Okay, we've all been in the situation where we want to play single player and that one friend keeps sending up a bunch of invites to join them on multiplayer. It can get pretty annoying when your friend doesn't know how to take a hint after you've rejected their invite yet again.

But do you know what's even worse? When you friend can see that you're playing single player and they don't send you an invite, especially if you actually wish you'd been playing multi player. If you're like me, then you'll start wondering why your bro isn't suggesting multi player. What did I do to upset them? Am I that bad that no one wants to play with me? The point is: I still want to get an invite, even if I'm content playing single player.

3/20 Always Gotta Look On Point

via: imgur.com

Once again, Captain Price is impressing us with his good looks! Or, should we say, his perfectly placed hat. Seriously, you've got to have noticed that the Captain's hat NEVER falls off. No matter if he's in the middle of a gunfight or dodging an explosion, both his hair and hat always stay in place. Not to mention his beard is always perfectly groomed, too.

If only things were that simple in real life. Seriously, I'd pay good money to make sure a hair is never out of place on my head. I'd also pay good money to have the look of eternal youth that Captain Price has (see the previous meme for reference). For someone who's always fighting in some battle, Captain Price sure looks decent.

2/20 An Era Of Knights and Duels

via: reddit.com

Kids these days just won't get it. They are too coddled and soft to understand the glorious and ancient age of 2009 when men roamed the streets and disputes were solved in Rust.

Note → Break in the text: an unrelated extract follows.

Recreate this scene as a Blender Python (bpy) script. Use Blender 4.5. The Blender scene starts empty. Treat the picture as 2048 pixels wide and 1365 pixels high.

Back when MW2 came out, when 2 people butted heads, they didn't fist fight with each other. They didn't pull guns out and shoot. They didn't break their friendship and give each other the silent treatment. No, they settled their disputes like men, 1v1 on rust.

This is why the BMW owner pictured above got that number plate. He knows if someone rear-ends him he will have to go talk to them and tell them to 1v1 him in rust. Now, with that number plate, he doesn't even need to get out of the car. As soon as the driver of the car behind sees "1v1RUST" on the plates, he will immediately fork out the cash and apologize rather than risk a 1v1 on Rust.

1/20 Friendly Fire…..Or Friendly Knife?

via: wikimedia.com

Most, if not all, people who have played Call of Duty have tried their luck with a random knife throw. For Battlefield fans, the phenomenon is equivalent to shooting at a flying plane with a sniper and hoping to get a headshot. It's quite an unlikely feat to achieve which is exactly why the temptation to throw knives randomly in the air is so great.

The sheer feeling of pure joy one gets when they actually get a kill like this has been described by various researchers as "utterly blissful" and "nirvana-like". Unfortunately, in matches where friendly fire is turned on, this feeling of pure joy can turn into pure frustration when the "kill" you finally managed to score with a random throwing knife was on one of your own.